Several civilizations have risen, flourished and fallen in the valley of the Nile, each with its own religion, language, culture, institutions and style of life. Yet beneath them all a certain basic unity persisted. In few fields can this continuity of social life be seen more clearly than in the love of tales and in the manner of telling them.

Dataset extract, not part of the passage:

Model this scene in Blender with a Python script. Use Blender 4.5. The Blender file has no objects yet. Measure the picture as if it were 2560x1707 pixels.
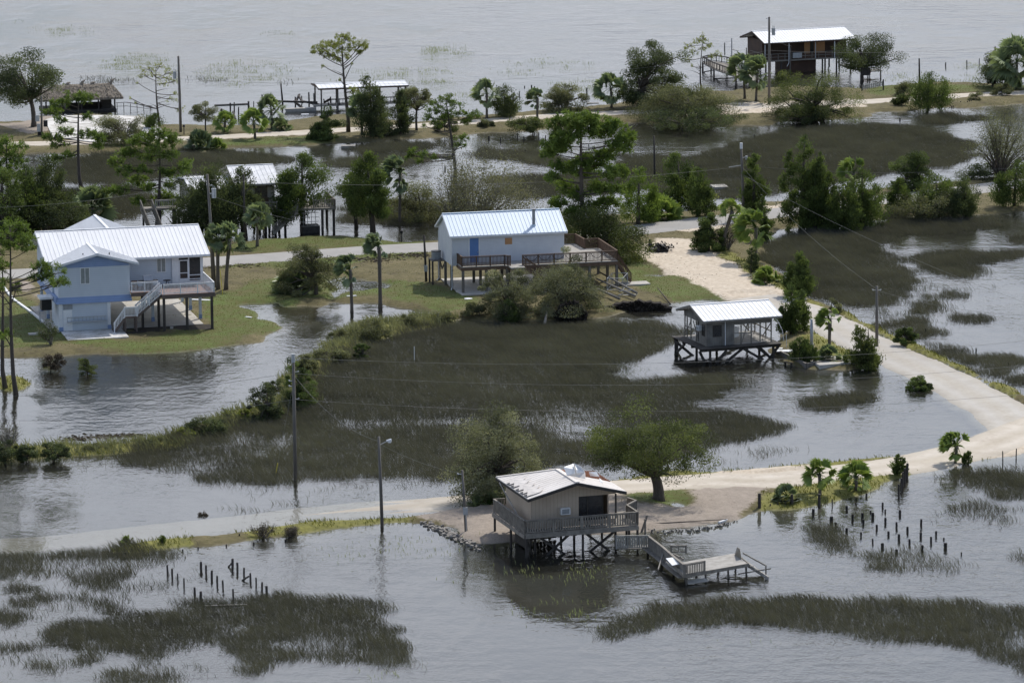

One of the oldest stories known to humanity, that of Sinuhe, an official who struggles with patriotism in the face of betrayal, shows a subtlety, a self-consciousness and an artificiality that mark it as the product of a highly developed literary tradition. The Greek literature produced in Egypt includes the most famous of all stories, “The Romance of Alexander,” later translated and adapted into countless languages, while the literature of the Copts is largely church literature. The Arab invasion at the beginning of the 7th century brought a new language, religion and culture to Egypt. Some of the tales in the Thousand and One Nights are also of Egyptian provenance. In the 20th century, the Egyptian novelist Naguib Mahfouz was the first Arab to receive a Nobel prize.
The Egyptian has always loved a good story, and told it well. It is by the limitless wealth of imagination that Egyptian literature is chiefly distinguished, and it is thanks to this quality in its literature, religion and monuments that the country impress Hebrew, Greek, Arab and Western European alike as a land of magic and wonder.